Unauthorized Related-Party Agreements: Corporate Officers’ Liability Becomes Automatic
The framework governing related-party agreements (conventions réglementées) is a cornerstone of French corporate law. Its purpose is to prevent conflicts of interest that may arise when corporate officers enter into agreements, directly or through an intermediary, with the company they manage.
Until recently, case law had consistently held that a corporate officer could invoke good faith as a defense: the mere failure to obtain prior authorization was not sufficient, in itself, to give rise to liability, unless concealment or fraudulent conduct was established.
A decision of the Cour de Cassation (French Supreme Court) dated September 17, 2025[1] overturned this traditional approach.
Pursuant to Article L.225-38 of the French Commercial Code, a related-party agreement is defined as any agreement entered into, directly or indirectly, between a company and one of the members of its management board or supervisory board, or a shareholder holding more than 10% of the voting rights.
A strict procedure that must be followed
In public limited companies (sociétés anonymes), Article L.225-86 of the French Commercial Code subjects related-party agreements to a two-step authorization process:
· prior authorization from the supervisory board (or the board of directors, depending on the corporate structure);
· subsequent approval by the shareholders’ general meeting.
Failure to comply with the procedure applicable to related-party agreements may give rise to several sanctions.
First, the civil liability of the relevant officer may be incurred in order to obtain compensation for the damage suffered by the company and/or its shareholders. In addition, and without prejudice to such liability, the agreement itself may be annulled where it has had adverse consequences for the company (Article L.225-90 of the French Commercial Code).
However, the last paragraph of this Article provides that such nullity may be remedied by a vote of the shareholders’ general meeting, acting on the basis of a special report prepared by the statutory auditors or, failing that, by the chairman of the board of directors or of the supervisory board, setting out the reasons why the authorization procedure was not complied with.
Finally, the civil liability of the corporate officer may also be incurred under Article L.225-251 of the French Commercial Code where a breach of statutory provisions or mismanagement (faute de gestion) is established.
The September 17, 2025 case
In this case, the chairman of the management board of a public limited company, who was also employed by the company under an employment contract, had implemented a time savings account accruing benefits to himself, without obtaining prior authorization from the supervisory board. Upon his retirement, the company brought legal action for restitution and damages, arguing that the arrangement constituted an unauthorized related-party agreement.
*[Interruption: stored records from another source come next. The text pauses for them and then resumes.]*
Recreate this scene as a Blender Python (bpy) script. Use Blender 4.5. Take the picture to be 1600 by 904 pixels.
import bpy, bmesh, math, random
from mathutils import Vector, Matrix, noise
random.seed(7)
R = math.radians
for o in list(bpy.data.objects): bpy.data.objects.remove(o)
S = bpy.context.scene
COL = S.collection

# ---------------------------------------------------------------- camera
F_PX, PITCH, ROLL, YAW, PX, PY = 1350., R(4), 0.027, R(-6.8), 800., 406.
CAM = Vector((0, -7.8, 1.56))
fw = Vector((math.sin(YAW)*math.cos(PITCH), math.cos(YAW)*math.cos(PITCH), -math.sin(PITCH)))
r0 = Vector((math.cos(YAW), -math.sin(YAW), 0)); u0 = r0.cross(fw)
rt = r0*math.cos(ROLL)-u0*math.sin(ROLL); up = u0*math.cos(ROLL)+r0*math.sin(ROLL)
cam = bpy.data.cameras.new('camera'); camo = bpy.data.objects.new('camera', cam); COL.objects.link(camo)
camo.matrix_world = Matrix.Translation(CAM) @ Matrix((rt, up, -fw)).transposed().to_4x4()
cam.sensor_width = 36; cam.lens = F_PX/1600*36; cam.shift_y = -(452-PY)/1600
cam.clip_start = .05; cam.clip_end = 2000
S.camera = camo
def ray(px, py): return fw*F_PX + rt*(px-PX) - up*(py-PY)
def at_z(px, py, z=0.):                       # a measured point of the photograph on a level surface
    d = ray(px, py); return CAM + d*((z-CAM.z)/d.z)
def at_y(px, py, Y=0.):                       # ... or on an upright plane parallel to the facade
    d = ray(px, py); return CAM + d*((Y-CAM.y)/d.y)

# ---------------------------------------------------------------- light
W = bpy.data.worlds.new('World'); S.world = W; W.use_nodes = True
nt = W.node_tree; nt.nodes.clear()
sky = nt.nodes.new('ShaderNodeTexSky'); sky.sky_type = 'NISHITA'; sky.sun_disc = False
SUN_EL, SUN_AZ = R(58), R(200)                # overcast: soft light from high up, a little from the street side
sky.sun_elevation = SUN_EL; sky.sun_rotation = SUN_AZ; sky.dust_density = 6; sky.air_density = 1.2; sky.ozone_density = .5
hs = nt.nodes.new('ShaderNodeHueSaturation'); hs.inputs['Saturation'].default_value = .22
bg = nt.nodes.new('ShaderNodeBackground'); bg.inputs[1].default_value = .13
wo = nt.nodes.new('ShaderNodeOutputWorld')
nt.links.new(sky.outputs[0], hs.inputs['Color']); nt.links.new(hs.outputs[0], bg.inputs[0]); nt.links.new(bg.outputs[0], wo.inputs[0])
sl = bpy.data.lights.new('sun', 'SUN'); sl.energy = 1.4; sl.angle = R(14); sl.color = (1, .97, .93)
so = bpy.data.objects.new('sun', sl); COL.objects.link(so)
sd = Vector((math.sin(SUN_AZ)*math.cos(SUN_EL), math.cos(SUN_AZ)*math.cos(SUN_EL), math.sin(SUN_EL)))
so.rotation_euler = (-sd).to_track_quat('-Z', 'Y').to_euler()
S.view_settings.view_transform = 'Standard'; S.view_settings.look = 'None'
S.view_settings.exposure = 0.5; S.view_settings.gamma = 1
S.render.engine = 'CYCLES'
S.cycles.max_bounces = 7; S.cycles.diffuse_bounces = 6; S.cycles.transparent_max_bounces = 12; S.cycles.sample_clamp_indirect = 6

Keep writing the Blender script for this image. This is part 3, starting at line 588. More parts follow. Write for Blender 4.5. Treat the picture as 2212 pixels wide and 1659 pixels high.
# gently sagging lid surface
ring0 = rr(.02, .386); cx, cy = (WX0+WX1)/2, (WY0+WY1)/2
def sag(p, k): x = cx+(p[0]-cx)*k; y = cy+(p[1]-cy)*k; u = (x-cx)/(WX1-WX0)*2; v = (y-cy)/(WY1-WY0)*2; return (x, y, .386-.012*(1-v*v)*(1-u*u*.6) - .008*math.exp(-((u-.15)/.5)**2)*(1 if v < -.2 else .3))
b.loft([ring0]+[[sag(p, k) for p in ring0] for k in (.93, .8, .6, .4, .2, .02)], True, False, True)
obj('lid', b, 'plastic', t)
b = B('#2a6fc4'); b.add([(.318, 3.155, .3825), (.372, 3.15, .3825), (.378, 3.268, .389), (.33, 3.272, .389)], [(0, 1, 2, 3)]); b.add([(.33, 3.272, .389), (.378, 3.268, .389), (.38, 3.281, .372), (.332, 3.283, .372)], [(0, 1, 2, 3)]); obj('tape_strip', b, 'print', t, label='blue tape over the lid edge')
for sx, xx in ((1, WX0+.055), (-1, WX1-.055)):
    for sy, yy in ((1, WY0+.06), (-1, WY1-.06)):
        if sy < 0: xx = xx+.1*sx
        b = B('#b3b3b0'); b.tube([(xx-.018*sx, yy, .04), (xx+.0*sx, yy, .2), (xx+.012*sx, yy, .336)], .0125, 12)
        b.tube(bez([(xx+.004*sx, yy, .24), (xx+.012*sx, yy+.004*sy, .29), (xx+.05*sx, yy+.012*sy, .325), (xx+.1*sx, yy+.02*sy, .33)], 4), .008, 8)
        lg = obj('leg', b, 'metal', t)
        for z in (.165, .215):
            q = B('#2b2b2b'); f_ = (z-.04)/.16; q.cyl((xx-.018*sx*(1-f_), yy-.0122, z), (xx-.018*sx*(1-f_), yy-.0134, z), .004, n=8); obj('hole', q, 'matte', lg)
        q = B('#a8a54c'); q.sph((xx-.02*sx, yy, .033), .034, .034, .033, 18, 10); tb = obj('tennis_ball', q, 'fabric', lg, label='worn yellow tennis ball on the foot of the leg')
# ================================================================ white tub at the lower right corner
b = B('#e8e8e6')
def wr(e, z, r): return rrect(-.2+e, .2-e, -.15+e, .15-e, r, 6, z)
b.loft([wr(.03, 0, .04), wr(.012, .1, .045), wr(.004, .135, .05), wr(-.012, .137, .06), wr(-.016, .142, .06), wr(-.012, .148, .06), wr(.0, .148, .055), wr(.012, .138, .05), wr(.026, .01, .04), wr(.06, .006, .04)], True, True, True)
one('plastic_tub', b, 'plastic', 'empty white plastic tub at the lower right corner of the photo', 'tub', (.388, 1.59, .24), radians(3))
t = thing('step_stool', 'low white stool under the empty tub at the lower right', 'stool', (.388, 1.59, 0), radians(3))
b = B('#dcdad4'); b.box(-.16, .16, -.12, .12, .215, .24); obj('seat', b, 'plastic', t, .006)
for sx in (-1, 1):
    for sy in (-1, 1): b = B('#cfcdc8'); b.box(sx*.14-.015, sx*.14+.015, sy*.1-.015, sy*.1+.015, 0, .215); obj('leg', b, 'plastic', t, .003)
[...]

The Lyon Court of Appeal initially dismissed the claim against the corporate officer, holding that the absence of prior authorization did not constitute mismanagement, in the absence of fraud or concealment.
For the first time, in a landmark decision marking a clear departure from previously established case law, the Commercial Chamber of the Cour de Cassation overturned this reasoning, holding that failure to comply with the authorization procedure constituted per se mismanagement, regardless of any fraudulent intent or personal benefit.
A now objective form of liability
The decision, therefore, enshrines a strict approach to the formal requirements applicable to related-party agreements, as the corporate officer’s misconduct is now established solely by the failure to comply with the statutory procedure. As a result, neither the corporate officer’s intent nor their good faith can shield them from liability.
Accordingly, compliance with procedural rules can no longer be viewed as a mere formality; it has become a core governance requirement, essential to ensuring the validity of corporate actions and the protection of the company’s interests.
In other words, a corporate officer’s liability now becomes automatic whenever the statutory procedure is not complied with.
Practical implications for companies
This development requires companies and their corporate officers to strengthen their vigilance and internal controls, in particular by:
· accurately identifying any situation likely to give rise to a personal interest for a corporate officer;
· strictly securing the related-party agreements authorization process;
· anticipating the risks associated with omissions or overly flexible interpretations of the applicable rules.
Observance of the formal requirements governing related-party agreements is no longer a mere legal constraint: it is now a pillar of corporate governance and compliance.